Over the last few months I have been volunteering at a primary school. As I am looking to train as a children’s counsellor I decided that while I waited for the day Martha starts full time (giving me the time to train) I would get some experience working with kids who have extra emotional needs. Honestly the time I have spent so far with these children has been some of the most wonderfully rewarding hours of my life. I volunteer three afternoons a week while Martha is in nursery. In that time I have the chance to work with 15 different kids. Their needs range from just needing a chance to move rather than being stuck behind a desk for multiple hours, and kids who have already experienced so much trauma and need a chance to talk, process their emotions and just be kids again.

I have always believed that there is no such thing as a bad kid. I think children, like adults, are a product of their environment and their lived experiences. I constantly hear adults complaining about the ‘bad’ kid in the class who upset their precious child, I’ve been guilty of it myself in the past, but no one seems to consider why that kid is behaving that way. It makes me so sad when my kids tell me about the kid in the class that’s labelled the ‘bad’ kid and I do my best to get them to consider the motivations behind the bad behaviour. Children are living alongside adults who might themselves have suffered traumas, abuse, neglect or are now struggling emotionally. How can we expect those adults to be able to effectively support their kids when they are not being supported in their needs?

Many of the children I work with are coming from homes where there is a lot of stress, pain, sadness and constant change. These environments often lead the kids to act out at school. In their lives, school is the constant, safe place where they know they will be cared for and so it’s their safe place to lose control.
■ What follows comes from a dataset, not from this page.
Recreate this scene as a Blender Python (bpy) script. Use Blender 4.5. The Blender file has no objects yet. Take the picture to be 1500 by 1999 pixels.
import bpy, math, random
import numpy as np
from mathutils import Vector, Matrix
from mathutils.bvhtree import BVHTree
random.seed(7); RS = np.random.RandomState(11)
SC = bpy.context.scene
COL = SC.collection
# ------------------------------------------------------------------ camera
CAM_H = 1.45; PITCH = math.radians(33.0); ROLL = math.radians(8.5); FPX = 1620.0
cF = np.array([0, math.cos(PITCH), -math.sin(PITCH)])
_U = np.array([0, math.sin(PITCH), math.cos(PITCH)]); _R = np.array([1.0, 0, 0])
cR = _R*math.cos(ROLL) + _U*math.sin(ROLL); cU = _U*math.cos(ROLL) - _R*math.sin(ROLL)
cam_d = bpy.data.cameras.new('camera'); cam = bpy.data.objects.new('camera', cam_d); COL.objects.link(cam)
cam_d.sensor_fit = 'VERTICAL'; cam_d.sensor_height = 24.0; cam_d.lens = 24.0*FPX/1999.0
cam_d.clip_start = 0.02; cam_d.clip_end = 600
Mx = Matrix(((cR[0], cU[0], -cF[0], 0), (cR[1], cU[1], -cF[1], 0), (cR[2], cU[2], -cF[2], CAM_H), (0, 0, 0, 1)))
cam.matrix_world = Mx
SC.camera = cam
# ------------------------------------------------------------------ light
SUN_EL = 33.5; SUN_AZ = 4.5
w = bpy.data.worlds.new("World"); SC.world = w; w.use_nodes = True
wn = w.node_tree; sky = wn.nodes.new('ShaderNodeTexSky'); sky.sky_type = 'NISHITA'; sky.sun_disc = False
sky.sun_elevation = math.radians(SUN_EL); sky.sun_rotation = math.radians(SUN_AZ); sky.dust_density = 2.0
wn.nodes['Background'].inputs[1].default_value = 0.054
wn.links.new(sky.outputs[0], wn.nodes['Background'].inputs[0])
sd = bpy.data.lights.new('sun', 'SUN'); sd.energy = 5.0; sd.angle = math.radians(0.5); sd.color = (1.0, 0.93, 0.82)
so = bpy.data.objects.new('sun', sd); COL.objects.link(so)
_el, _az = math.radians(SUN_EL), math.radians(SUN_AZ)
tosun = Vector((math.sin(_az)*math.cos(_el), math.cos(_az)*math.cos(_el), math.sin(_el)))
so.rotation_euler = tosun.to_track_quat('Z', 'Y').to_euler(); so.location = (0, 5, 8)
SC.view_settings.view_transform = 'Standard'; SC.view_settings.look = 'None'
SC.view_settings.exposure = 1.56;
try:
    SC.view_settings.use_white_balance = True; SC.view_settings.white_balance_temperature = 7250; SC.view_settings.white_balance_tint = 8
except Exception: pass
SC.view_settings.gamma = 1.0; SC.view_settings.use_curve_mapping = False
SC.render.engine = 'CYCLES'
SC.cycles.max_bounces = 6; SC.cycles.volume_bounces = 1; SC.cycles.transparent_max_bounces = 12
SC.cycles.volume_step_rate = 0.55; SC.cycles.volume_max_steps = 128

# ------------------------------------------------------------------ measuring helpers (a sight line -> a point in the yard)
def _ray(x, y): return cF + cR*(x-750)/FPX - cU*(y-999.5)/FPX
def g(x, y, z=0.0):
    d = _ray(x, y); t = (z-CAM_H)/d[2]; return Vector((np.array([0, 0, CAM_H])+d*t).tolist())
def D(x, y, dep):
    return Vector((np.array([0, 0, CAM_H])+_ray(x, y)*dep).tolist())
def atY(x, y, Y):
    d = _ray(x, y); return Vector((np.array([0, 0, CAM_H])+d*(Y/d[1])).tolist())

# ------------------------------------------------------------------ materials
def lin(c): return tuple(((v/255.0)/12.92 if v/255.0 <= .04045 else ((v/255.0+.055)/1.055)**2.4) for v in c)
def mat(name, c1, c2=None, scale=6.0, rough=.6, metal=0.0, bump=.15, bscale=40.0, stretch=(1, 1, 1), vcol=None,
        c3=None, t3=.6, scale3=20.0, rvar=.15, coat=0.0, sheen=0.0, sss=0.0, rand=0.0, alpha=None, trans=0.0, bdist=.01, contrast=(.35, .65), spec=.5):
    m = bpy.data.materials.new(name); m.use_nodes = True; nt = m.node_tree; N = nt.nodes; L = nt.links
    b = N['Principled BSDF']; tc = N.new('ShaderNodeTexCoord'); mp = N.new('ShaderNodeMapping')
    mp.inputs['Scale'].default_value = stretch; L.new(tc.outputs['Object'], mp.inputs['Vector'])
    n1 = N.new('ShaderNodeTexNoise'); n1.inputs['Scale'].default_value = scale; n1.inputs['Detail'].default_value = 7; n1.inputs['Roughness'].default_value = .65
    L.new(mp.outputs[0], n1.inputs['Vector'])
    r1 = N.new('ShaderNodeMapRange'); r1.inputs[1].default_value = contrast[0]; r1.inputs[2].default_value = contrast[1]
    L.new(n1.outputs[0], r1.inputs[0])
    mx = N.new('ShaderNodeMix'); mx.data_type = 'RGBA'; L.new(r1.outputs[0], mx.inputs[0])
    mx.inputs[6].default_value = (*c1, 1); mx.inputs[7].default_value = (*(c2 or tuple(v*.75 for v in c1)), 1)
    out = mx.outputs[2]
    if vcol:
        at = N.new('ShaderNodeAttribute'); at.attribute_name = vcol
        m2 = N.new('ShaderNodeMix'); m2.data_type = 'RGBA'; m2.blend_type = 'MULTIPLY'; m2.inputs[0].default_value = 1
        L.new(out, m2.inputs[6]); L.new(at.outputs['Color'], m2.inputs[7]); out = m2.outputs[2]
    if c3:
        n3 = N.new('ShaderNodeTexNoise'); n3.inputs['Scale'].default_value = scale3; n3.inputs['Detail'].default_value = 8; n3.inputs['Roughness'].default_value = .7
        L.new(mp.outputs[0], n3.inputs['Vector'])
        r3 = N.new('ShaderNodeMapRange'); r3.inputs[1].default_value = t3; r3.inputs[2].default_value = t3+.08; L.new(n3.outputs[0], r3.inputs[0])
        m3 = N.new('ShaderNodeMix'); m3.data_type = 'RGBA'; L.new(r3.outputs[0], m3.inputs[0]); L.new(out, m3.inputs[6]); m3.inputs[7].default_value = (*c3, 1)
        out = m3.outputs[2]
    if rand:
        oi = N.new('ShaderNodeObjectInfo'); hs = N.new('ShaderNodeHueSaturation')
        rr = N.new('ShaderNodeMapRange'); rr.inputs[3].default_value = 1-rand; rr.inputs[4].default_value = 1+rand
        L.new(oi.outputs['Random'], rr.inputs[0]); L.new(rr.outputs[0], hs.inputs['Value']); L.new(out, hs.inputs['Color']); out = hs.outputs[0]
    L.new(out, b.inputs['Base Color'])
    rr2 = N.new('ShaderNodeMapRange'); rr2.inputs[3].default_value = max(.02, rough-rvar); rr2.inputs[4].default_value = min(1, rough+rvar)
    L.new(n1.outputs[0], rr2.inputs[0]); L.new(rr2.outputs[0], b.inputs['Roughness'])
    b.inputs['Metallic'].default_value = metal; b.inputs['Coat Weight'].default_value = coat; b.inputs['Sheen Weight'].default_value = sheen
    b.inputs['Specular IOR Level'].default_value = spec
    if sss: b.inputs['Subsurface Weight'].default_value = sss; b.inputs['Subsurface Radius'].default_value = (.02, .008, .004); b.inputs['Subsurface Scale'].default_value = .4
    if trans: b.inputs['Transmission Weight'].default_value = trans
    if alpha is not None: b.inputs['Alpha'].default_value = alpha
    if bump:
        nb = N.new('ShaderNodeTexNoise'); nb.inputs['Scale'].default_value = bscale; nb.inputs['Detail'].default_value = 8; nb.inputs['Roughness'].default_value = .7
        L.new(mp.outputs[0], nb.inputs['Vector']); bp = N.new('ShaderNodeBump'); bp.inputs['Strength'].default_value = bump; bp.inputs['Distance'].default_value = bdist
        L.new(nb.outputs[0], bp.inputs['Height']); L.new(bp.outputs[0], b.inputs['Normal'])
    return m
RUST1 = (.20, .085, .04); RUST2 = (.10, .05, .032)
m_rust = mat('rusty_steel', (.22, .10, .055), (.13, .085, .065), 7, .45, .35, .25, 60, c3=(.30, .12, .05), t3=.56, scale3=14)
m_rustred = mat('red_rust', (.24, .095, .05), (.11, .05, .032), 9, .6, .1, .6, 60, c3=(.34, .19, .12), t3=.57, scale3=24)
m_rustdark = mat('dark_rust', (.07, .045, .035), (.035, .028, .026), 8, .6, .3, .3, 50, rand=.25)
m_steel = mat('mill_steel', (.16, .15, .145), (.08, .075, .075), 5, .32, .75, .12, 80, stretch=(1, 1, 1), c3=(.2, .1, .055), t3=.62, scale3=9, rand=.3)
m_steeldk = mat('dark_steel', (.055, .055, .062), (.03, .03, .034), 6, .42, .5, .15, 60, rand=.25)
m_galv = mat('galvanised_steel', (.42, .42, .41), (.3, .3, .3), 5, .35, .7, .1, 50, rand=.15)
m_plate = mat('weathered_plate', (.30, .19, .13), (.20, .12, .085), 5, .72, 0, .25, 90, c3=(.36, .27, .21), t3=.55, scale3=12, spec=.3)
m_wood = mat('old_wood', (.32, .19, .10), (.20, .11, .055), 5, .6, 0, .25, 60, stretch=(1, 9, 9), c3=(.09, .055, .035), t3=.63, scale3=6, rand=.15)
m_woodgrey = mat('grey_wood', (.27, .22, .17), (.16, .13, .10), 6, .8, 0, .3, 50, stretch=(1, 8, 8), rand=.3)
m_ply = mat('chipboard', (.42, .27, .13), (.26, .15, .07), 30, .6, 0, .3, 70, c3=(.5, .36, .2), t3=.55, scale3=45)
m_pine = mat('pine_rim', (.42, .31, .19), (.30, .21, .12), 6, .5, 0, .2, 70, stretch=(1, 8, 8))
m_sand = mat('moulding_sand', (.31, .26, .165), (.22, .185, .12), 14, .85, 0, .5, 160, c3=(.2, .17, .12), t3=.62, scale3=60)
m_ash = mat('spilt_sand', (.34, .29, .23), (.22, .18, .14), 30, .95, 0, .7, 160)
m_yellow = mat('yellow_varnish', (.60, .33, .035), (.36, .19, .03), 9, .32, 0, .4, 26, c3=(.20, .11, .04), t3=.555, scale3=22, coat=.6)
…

Rufus has emotional needs but his home life is stable, emotional cognisant of the challenges he faces and able to support him so he holds everything in all day, comes home and lets it all out like a noisy, angry exhalation. For kids without a similar home life the opposite is true. Of course we mustn’t allow the bad behaviour to go unchecked but compassion is also needed.
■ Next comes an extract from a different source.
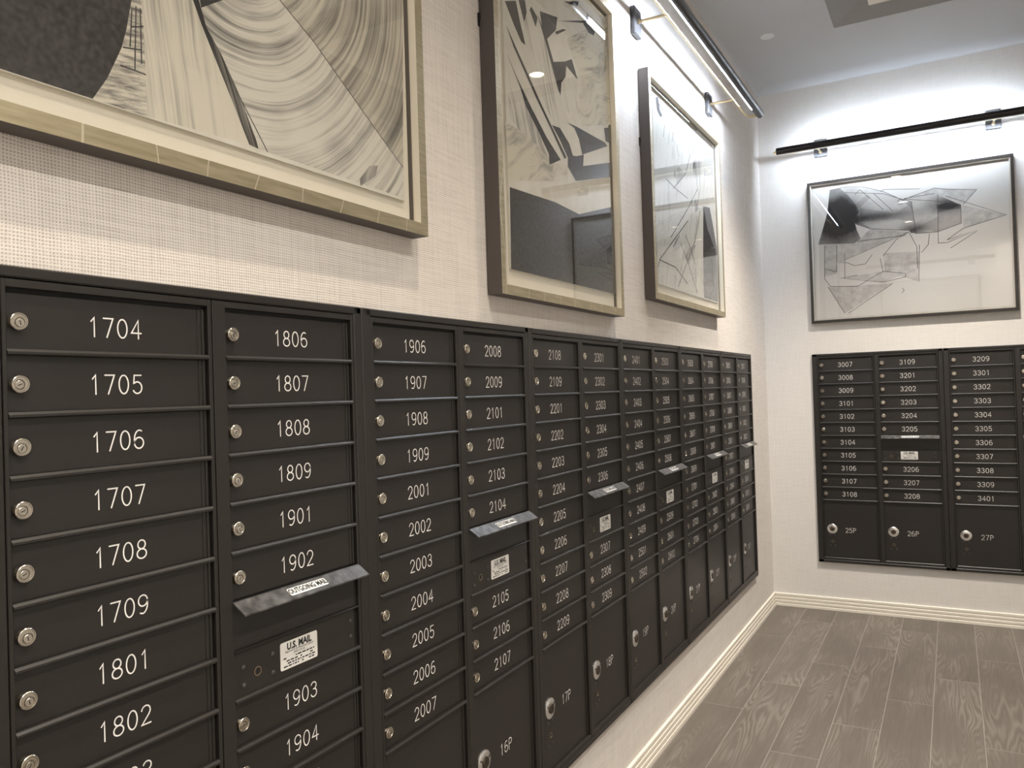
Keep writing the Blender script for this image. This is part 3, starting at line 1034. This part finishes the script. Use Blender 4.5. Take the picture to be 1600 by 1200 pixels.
def print_one(root, sheet, yb):
    ctr = (A1_center[0][0] + 1.0, A1_center[0][1] + 3.0)
    A1 = lambda ps: [[(a, max(b_, z0 + 0.06)) for a, b_ in p] for p in ps]
    x0, x1, z0, z1 = sheet
    arcm = streak_mat('ink_arcs', 0, 2.3, CREAM, (0.10, 0.095, 0.09), 0.46, 0.68, ctr, 0.8)
    arcm2 = streak_mat('ink_arcs_dense', 0, 2.0, (0.52, 0.49, 0.41), (0.07, 0.067, 0.064), 0.42, 0.66, (ctr[0] + 1, ctr[1] + 2), 0.8)
    st = streak_mat('ink_drag', 97, 1.6, (0.62, 0.59, 0.50), (0.20, 0.19, 0.175), 0.50, 0.72, None, 0.6)
    ht = streak_mat('ink_hatch', 8, 2.4, (0.60, 0.57, 0.48), (0.12, 0.115, 0.11), 0.46, 0.62, None, 0.4, 0.3)
    bl = streak_mat('ink_black_drag', 112, 1.6, (0.40, 0.38, 0.33), (0.035, 0.034, 0.033), 0.32, 0.52, None, 0.5)
    sm = streak_mat('ink_smear', 60, 1.2, (0.42, 0.40, 0.36), (0.08, 0.078, 0.075), 0.42, 0.68, None, 3.0, 0.2)
    mb, y = sheet_mesh(sheet, yb, (M_cream_paper, M_char, arcm, arcm2, st, ht, M_line, bl, sm))
    x0, x1, z0, z1 = sheet
    patches(mb, [[(x0 + .05, z0 + .05), (-139.6, z0 + .05)] + [q for q in A1_dark[0][1:-1]][::-1][0:7][::1] + [(-136.9, 30), (-139, z1 - 1), (x0 + .05, z1 - 1)]], y - 0.004, 1)
    patches(mb, A1(A1_hatch), y - 0.005, 5)
    patches(mb, A1(A1_streak), y - 0.006, 4)
    patches(mb, A1(A1_arc), y - 0.007, 2)
    patches(mb, A1(A1_arc2), y - 0.008, 3)
    patches(mb, [[(-124.0, 24.5), (-108.0, 31.0), (-108.2, z1 - 0.2), (-136, z1 - 0.2)]], y - 0.0085, 3)
    patches(mb, A1(A1_black[:2]), y - 0.010, 7)
    patches(mb, A1(A1_black[2:]), y - 0.010, 8)
    lines(mb, A1_lines, y - 0.012, 6, 0.09)
    mb.build('art_print', root, recalc=False)


def print_two(root, sheet, yb):
    wood = streak_mat('ink_woodgrain', 112, 1.5, CREAM, (0.10, 0.095, 0.09), 0.50, 0.66, None, 1.2, 0.05)
    swirl = streak_mat('ink_swirl', 30, 0.9, (0.60, 0.57, 0.47), (0.17, 0.165, 0.16), 0.50, 0.70, None, 7.0, 0.12)
    mb, y = sheet_mesh(sheet, yb, (M_cream_paper, M_char, wood, swirl))
    patches(mb, A2_wood, y - 0.004, 2)
    patches(mb, A2_swirl, y - 0.005, 3)
    patches(mb, A2_low, y - 0.007, 1)
    patches(mb, A2_dark, y - 0.010, 1)
    mb.build('art_print', root, recalc=False)


def print_three(root, sheet, yb):
    base_ = streak_mat('pale_scratches', 72, 0.8, (0.62, 0.61, 0.56), (0.27, 0.265, 0.25), 0.52, 0.74, None, 3.0, 0.12)
    scr = streak_mat('graphite_scratch', 65, 1.0, (0.58, 0.57, 0.53), (0.10, 0.10, 0.10), 0.42, 0.66, None, 2.0, 0.15)
    grey = paper_mat('grey_mottle', (0.20, 0.205, 0.21), (0.28, 0.285, 0.285), 0.4)
    mb, y = sheet_mesh(sheet, yb, (base_, M_char, grey, M_line, scr))
    patches(mb, A3_grey, y - 0.005, 2)  # mottled grey tone at the lower right of the sheet
    patches(mb, A3_strip, y - 0.006, 1)  # dark tone at the right of the sheet, above the grey
    patches(mb, A3_dash[:1], y - 0.008, 3)
    patches(mb, A3_dash[3:], y - 0.008, 4)
    lines(mb, A3_lines, y - 0.010, 3, 0.22)
    mb.build('art_print', root, recalc=False)


def print_four(root, sheet, yb):
    def cloud(name, bias, pale):
        # one inky cloud laid across several torn sheets: two dark centres joined by a band
        m = mat(name, (0.2, 0.2, 0.2), 0.9, 0, 0.1)
        t = NT(m)
        v, s = t.coords()
        tot = None
        for cx_, cz_, rx, rz, k in ((19.8, 37.6, 5.0, 5.4, 1.2), (30.0, 36.9, 8.0, 1.2, 0.6), (45.8, 38.0, 3.8, 1.9, 0.85), (37.6, 32.4, 2.8, 1.5, 0.8)):
            dx = t.math('DIVIDE', t.math('SUBTRACT', s['X'], cx_), rx)
            dz = t.math('DIVIDE', t.math('SUBTRACT', s['Z'], cz_), rz)
            d = t.math('ADD', t.math('MULTIPLY', dx, dx), t.math('MULTIPLY', dz, dz))
            g = t.math('MULTIPLY', t.math('EXPONENT', t.math('MULTIPLY', d, -0.8)), k)
            tot = g if tot is None else t.math('ADD', tot, g)
        nz = t.math('MULTIPLY', t.math('SUBTRACT', t.noise(v, 0.35, 5, 0.65), 0.5), 0.55)
        f = t.math('ADD', t.math('ADD', tot, nz), bias)
        t.l(t.ramp(f, [(0.0, pale), (0.42, (0.19, 0.185, 0.175)), (0.85, (0.022, 0.022, 0.023))]), t.b.inputs['Base Color'])
        return m
    smudge = cloud('charcoal_smudge', 0.22, (0.30, 0.29, 0.27))
    mid = cloud('graphite_wash', 0.05, (0.36, 0.33, 0.31))
    body = cloud('inky_body_wash', -0.06, (0.42, 0.405, 0.38))
    wash = paper_mat('pale_graphite_wash', (0.33, 0.32, 0.30), (0.47, 0.455, 0.43), 0.7)
    mb, y = sheet_mesh(sheet, yb, (M_white_mat, smudge, mid, wash, M_line, body), 0.05)
    for i, p in enumerate(A4_wash):
        patches(mb, [p], y - (0.012 if i == 0 else 0.004 + 0.0008 * i), 5 if i == 0 else 3)
    patches(mb, A4_mid, y - 0.013, 2)
    patches(mb, A4_dark, y - 0.016, 1)
    lines(mb, A4_lines, y - 0.02, 4, 0.13)
    mb.build('art_print', root, recalc=False)


frame_print('framed_print', 'left', -154.3, -106.0, 8.75, 48.3, 2.0, 1.15, (-152.0, -108.4, 11.85, 45.2), print_one,
            'large gold framed print with curved ink streaks, at the upper left', 'leaf')
frame_print('framed_print', 'left', -91.8, -53.6, 4.6, 52.4, 2.0, 1.15, (-88.0, -55.6, 7.95, 49.2), print_two,
            'tall silver framed print with black angular shapes, second on the left wall', 'leaf')
frame_print('framed_print', 'left', -38.5, 9.6, 8.75, 48.7, 2.0, 1.15, (-34.3, 7.2, 11.8, 46.0), print_three,
            'silver framed print of pale scratchy marks below the left wall picture lamp', 'leaf')
frame_print('framed_print', 'back', 12.05, 60.1, 9.7, 48.2, 1.5, 0.7, (13.2, 58.9, 10.9, 47.0), print_four,
            'dark framed landscape print on the back wall with a black smudge and thin lines', 'dark')


def print_five(root, sheet, yb):
    sw = streak_mat('grey_brush', 20, 0.8, (0.66, 0.64, 0.60), (0.25, 0.245, 0.24), 0.5, 0.75, None, 4.0, 0.1)
    mb, y = sheet_mesh(sheet, yb, (M_white_mat, sw), 0.05)
    patches(mb, [[(-50, 18), (-24, 15), (-20, 38), (-36, 42), (-48, 34)]], y - 0.004, 1)
    mb.build('art_print', root, recalc=False)


frame_print('framed_print', 'rear', -60.1, -12.0, 9.7, 48.2, 1.5, 0.55, (-58.9, -13.2, 10.9, 47.0), print_five,
            'dark framed print on the wall behind the viewer, seen only mirrored in glass', 'dark')


# ------------------------------------------------------------------ picture lamps
def picture_lamp(wall, mid, half, br, aim, label, lift=0.0):
    if wall == 'left':
        root = empty('picture_lamp', I(X0, mid, 56.2), math.pi / 2)
    else:
        root = empty('picture_lamp', I(mid, YB if wall == 'back' else YR, 56.2), 0.0 if wall == 'back' else math.pi)
    tag(root, label, 'picture lamp', 'long tubular picture lamps')
    D, R = 8.9, 0.93                                      # tube axis off the wall, tube radius
    # tube with an open channel facing the wall and slightly down
    cy, cz = -D, 0.0
    mid_a = math.radians(aim)
    gap = math.radians(27)
    prof = []
    n = 30
    for k in range(n + 1):
        t = mid_a + gap + (2 * math.pi - 2 * gap) * k / n
        prof.append((cy + R * math.cos(t), cz + R * math.sin(t)))
    for k in range(n + 1):
        t = mid_a - gap - (2 * math.pi - 2 * gap) * k / n
        prof.append((cy + (R - 0.12) * math.cos(t), cz + (R - 0.12) * math.sin(t)))
    tb = MB(M_tube)
    tb.prism(prof, -half, half, 'x')
    for s in (-1, 1):
        tb.prism([(cy + (R - 0.1) * math.cos(2 * math.pi * k / 28), cz + (R - 0.1) * math.sin(2 * math.pi * k / 28)) for k in range(28)],
                 s * half - (0.15 if s > 0 else 0.0), s * half + (0.0 if s > 0 else 0.15), 'x')
    tb.build('tube', root, smooth=True)
    # the round diffuser of the light strip fills the channel
    arc_ = []
    for rr, rng in ((R * 0.97, range(0, 13)), (R * 0.72, range(12, -1, -1))):
        for k in rng:
            t = mid_a - gap + 2 * gap * k / 12
            arc_.append((cy + rr * math.cos(t), cz + rr * math.sin(t)))
    led = MB(M_led)
    led.prism(arc_, -half + 6.5, half - 6.5, 'x')
    led.build('light_strip', root)
    # rail parallel to the tube, its ends bent out to the tube caps
    ry = -5.85
    rail = MB(M_brass)
    pts = [(half + 0.1, -D, 0.0), (half + 0.55, -D + 0.25, 0), (half + 0.85, -D + 1.0, 0), (half + 0.5, ry - 1.0, 0), (half - 0.8, ry - 0.15, 0.0), (half - 2.2, ry, 0.0)]
    rail.tube([(-x, y, z) for x, y, z in pts] + [(x, y, z) for x, y, z in pts[::-1]], 0.26, 12)
    rail.build('rail', root, smooth=True)
    for b in br:
        p = MB(M_plate)
        p.box(b - 1.7, b + 1.7, -0.85, -0.02, -2.4 + lift, 2.4 + lift, 0.14)
        p.build('wall_plate', root)
        a = MB(M_brass)
        a.tube([(b, -0.85, 0.1), (b, -1.15, 0.1)], 0.42, 16)
        a.tube([(b, -1.1, 0.1), (b, ry, 0.0)], 0.24, 12)
        a.tube([(b - 0.45, ry, 0.0), (b + 0.45, ry, 0.0)], 0.34, 14)
        a.build('arm', root, smooth=True)
    return root


picture_lamp('left', -16.2, 36.2, (-23.3, 23.3), -40, 'long picture lamp on brass arms high on the left wall, above the pale scratchy print')
picture_lamp('back', 36.0, 30.3, (-20.2, 20.2), -17, 'long dark picture lamp high on the back wall, above the dark framed print', 1.3)
picture_lamp('rear', 36.0, 30.3, (-20.2, 20.2), -42, 'picture lamp on the wall behind the viewer, seen only mirrored in glass')


# ------------------------------------------------------------------ ceiling fittings
def downlight(x, y, z, w, spread, colour):
    root = empty('ceiling_downlight', I(x, y, z))
    tag(root, 'round recessed ceiling downlight with a white trim ring', 'ceiling light', 'recessed ceiling downlights')
    t = MB(M_trim_white, M_lens)
    ring = MB(M_trim_white)
    n = 32
    for r0, r1, z0, z1 in ((2.6, 2.6, 0.0, -0.18), (2.6, 2.0, -0.18, -0.22), (2.0, 1.85, -0.22, -0.02)):
        va = [ring.bm.verts.new((r0 * math.cos(2 * math.pi * k / n), r0 * math.sin(2 * math.pi * k / n), z0)) for k in range(n)]
        vb = [ring.bm.verts.new((r1 * math.cos(2 * math.pi * k / n), r1 * math.sin(2 * math.pi * k / n), z1)) for k in range(n)]
        for k in range(n):
            j = (k + 1) % n
            ring.bm.faces.new((va[k], va[j], vb[j], vb[k]))
    ring.build('trim_ring', root)
    ln = MB(M_lens)
    ln.poly([(1.85 * math.cos(2 * math.pi * k / n), 1.85 * math.sin(2 * math.pi * k / n), -0.03) for k in range(n)][::-1])
    ln.build('lens', root, recalc=False)
    ld = bpy.data.lights.new('downlight_lamp', 'SPOT')
    ld.energy = w
    ld.color = colour
    ld.spot_size = math.radians(spread)
    ld.spot_blend = 1.0
    ld.shadow_soft_size = 0.025
    lo = bpy.data.objects.new('downlight_lamp', ld)
    col.objects.link(lo)
    lo.parent = root
    lo.location = (0, 0, -0.35 * IN)
    return root


for x, y in ((21.5, 6.0), (28.0, -66.0), (28.0, -119.0), (28.0, -172.0)):
    downlight(x, y, ZC, DOWN_W, 96, DOWN_COL)
for x, y, k in ((78.0, -108.0, 1.0), (78.0, -150.0, 1.0), (78.0, -182.0, 1.0)):  # unseen row, added to fill the room with ambient light
    downlight(x, y, ZC, WIDE_W * k, 125, WIDE_COL)
downlight(48.0, 15.0, ZC - 0.1, WIDE_W * 2.0, 108, WIDE_COL)

sp = MB(mat('white_cover', (0.75, 0.75, 0.76), 0.6))
n = 32
prof = [(0.0, -0.14), (1.55, -0.14), (1.65, -0.05), (1.65, 0.0)]
rings = []
for r, z in prof:
    rings.append([sp.bm.verts.new((r * math.cos(2 * math.pi * k / n), r * math.sin(2 * math.pi * k / n), z)) for k in range(n)] if r else [sp.bm.verts.new((0, 0, z))])
for a, b in zip(rings, rings[1:]):
    for k in range(n):
        j = (k + 1) % n
        sp.bm.faces.new((a[0], b[k], b[j]) if len(a) == 1 else (a[k], b[k], b[j], a[j]))
o = sp.build('sprinkler_cover', None, I(9.4, 25.6, ZC))
tag(o, 'small flat white round cover on the ceiling near the corner', 'sprinkler cover')

pn = MB(M_trim_white)
pn.box(31.8, 84.0, -26.0, 22.0, ZC - 0.1, ZC + 1.6, 0.1)
for x in (36, 80):
    for y in (-22, 15):
        pn.box(x - 0.4, x + 0.4, y - 0.4, y + 0.4, ZC + 1.5, ZC + sz + 0.02)
o = pn.build('ceiling_panel', None, I(0, 0, 0))
tag(o, 'white flat panel hung in the taupe ceiling recess, its corner at the top edge', 'ceiling panel')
I see 15 kids in my three afternoons, but that is just a drop in the ocean compared to the number of kids in the school who do and would benefit from emotional intervention but there is just not the money available to provide it. I am merely a volunteer and when I start studying again my ability to give my time to volunteer will be limited, what happens to those 15 kids then? I know the school will do everything in their power to provide what they can but with diminishing numbers of support staff, overworked teachers and more families falling on hard times the situation is not in anyone’s favour.

Today we saw the second day of teacher strikes and I fully support them. Our schools need funding like never before. Our children need better support, more facilities and a greater chance to learn more than reading, writing and arithmetic. Our kids deserve so much more. The enthusiasm and passion is there in our teachers but without the government fully funding our schools we will lose this generation of kids to a future of emotional imbalance, an inability to attain or hold down a job that will truly support them and the world will lose out on the talent that is currently not being given the chance to thrive.

Our children are the future and they need us to help make it a good one for all of us.